The other way though is for an artist to enter their work in regional shows, because gallery owners often go to shows to check out the art and shop for new artists to represent. Because my work is so hard to explain in a photo (they are dimensional and reflective), this last route is the way for me to go I think. So I am looking for key shows out west that I can enter a body of work into that would "fit" into that region. So for instance, I am looking to paint more rugged mountains that our Appalachians and Blue Ridge. These new paintings should like like somewhere out west (think Rocky Mountains) rather than western North Carolina or the Asheville vicinity. And I LOVE that challenge. I love painting new themes because that keeps my work fresh and my brain entertained!

So here is the beginning of a painting of Dream Lake (just southwest of Estes Park, Colorado). This is a quintessential Rocky Mountain lake scene, so it's perfect for my purposes. I just began applying modeling compound with my palette knife yesterday, building and carving the scene on my canvas. This is now about ready for the next step (applying aluminum leaf), then painting.

I'm really excited about painting this new body of work. We'll see where it goes! 

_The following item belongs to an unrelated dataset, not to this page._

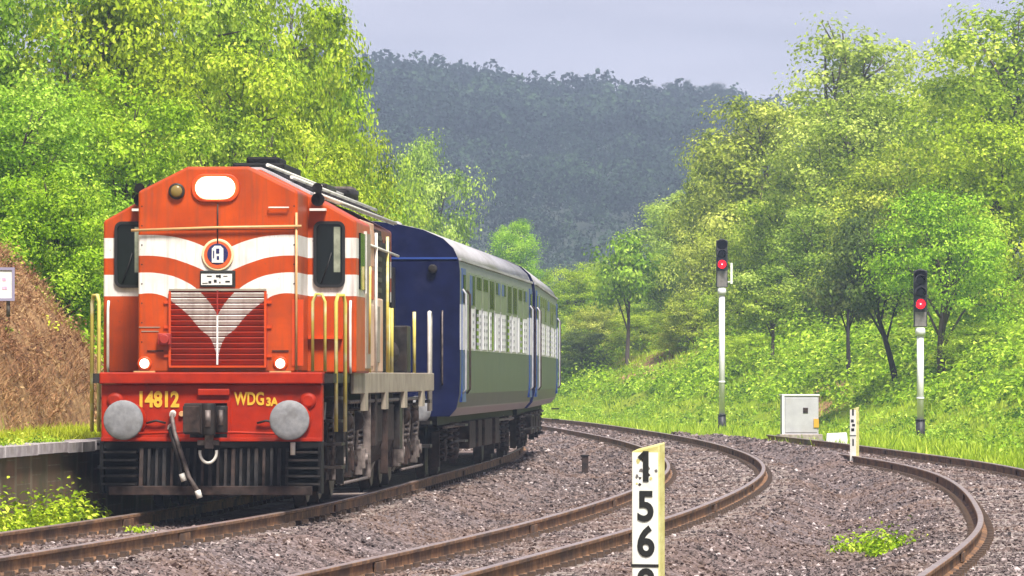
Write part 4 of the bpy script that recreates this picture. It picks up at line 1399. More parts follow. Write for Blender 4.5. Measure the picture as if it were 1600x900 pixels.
    for cy in (3.5, Lc - 3.5):
        for dy in (-1.45, 1.45):
            wheel_set(root, cy + dy, 0.455, GRIMY_BROWN, BLACK_STEEL)
        for sx in (-1, 1):
            x = sx * 1.10
            f = MB().box(x - 0.06, x + 0.06, cy - 2.0, cy + 2.0, 0.55, 0.74)
            f.box(x - 0.06, x + 0.06, cy - 0.7, cy + 0.7, 0.32, 0.56)
            f = f.build("bogie_frame", BLACK, root, 0.012)
            for dy in (-1.45, 1.45):
                MB().box(x - 0.03, x + 0.16, cy + dy - 0.16, cy + dy + 0.16, 0.28, 0.62).lathe((x + sx * 0.12, cy + dy, 0.455), (sx, 0, 0), [(0, 0.13), (0.05, 0.12), (0.06, 0.06)], 12).build("axle_box", GRIMY_BROWN, f, 0.01)
                for k in (-1, 1):
                    sp_ = MB()
                    coil_spring(sp_, x + sx * 0.08, cy + dy + k * 0.3, 0.3, 0.78, 0.075, 0.02, 5)
                    sp_.build("coil_spring", BLACK_STEEL if k > 0 else GRIMY_BROWN, f)
            for k in (-0.45, 0.45):
                sp_ = MB()
                coil_spring(sp_, x + sx * 0.10, cy + k, 0.34, 0.86, 0.11, 0.028, 5)
                sp_.build("bolster_spring", GRIMY_BROWN, f)
            MB().tube([(x + sx * 0.14, cy, 0.9), (x + sx * 0.16, cy, 0.4)], 0.03, 6).build("damper", DUSTY, f)
            for k in (-1, 1):
                MB().box(x - 0.02, x + 0.1, cy + k * 2.02 - 0.07, cy + k * 2.02 + 0.07, 0.2, 0.75).build("brake_block", GRIMY_BROWN, f)
    return root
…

Mountain and lake landscape painting 2.jpg
Mountain and lake landscape painting 3.jpg

The Organ Mountains

"The Organ Mountains" (45" x 49")

"The Organ Mountains" (45" x 49")

This painting epitomizes my very favorite thing about painting a commission: I literally get to paint scenes from all over the world! This just completed piece "The Organ Mountains" is depicting a mountain range just east of Las Cruces, New Mexico. They were named the "organ" mountains because the jagged peaks reminded early settlers of a pipe organ (so the story goes). 

Planning for this painting began last December when a very nice local couple were visiting my art studio in Asheville's River Arts District. They liked my technique and asked if I ever did commission work. I love that question. I explained that "YES!" I do commissions and that they comprise over half of all I paint at this point. So they pulled out their iPhone and showed me photos of these incredible desert mountains and I was totally hooked. After agreeing to the size, they sent me several photos they liked, which I kind of combined together, i.e. I took the composition of the mountain range in one of the photos and sketched my composition based on that photo. But it was dark and the coloring was off, so I used the lighting and coloring of a second painting and vegetation from a third photo. After I completed the sketch, texturized it and applied the metallic leaf, I colorized it with multiple layers of oil paint and called in my clients to take a look. They asked if I could insert a massive cumulus cloud above the mountains, and insert an ocotillo plant and some yucca's (all cacti indigenous to that region). A week later, I completed the painting, applied the gold to the edges  and poured the resin. 

I love the American South West. I've spent a lot of time exploring the area but it's so, SO vast, there's no way anyone could see it all in a lifetime. If you like very wide open spaces and dramatic geology, the west is definitely worth a visit (and definitely worth commissioning a painting I might add).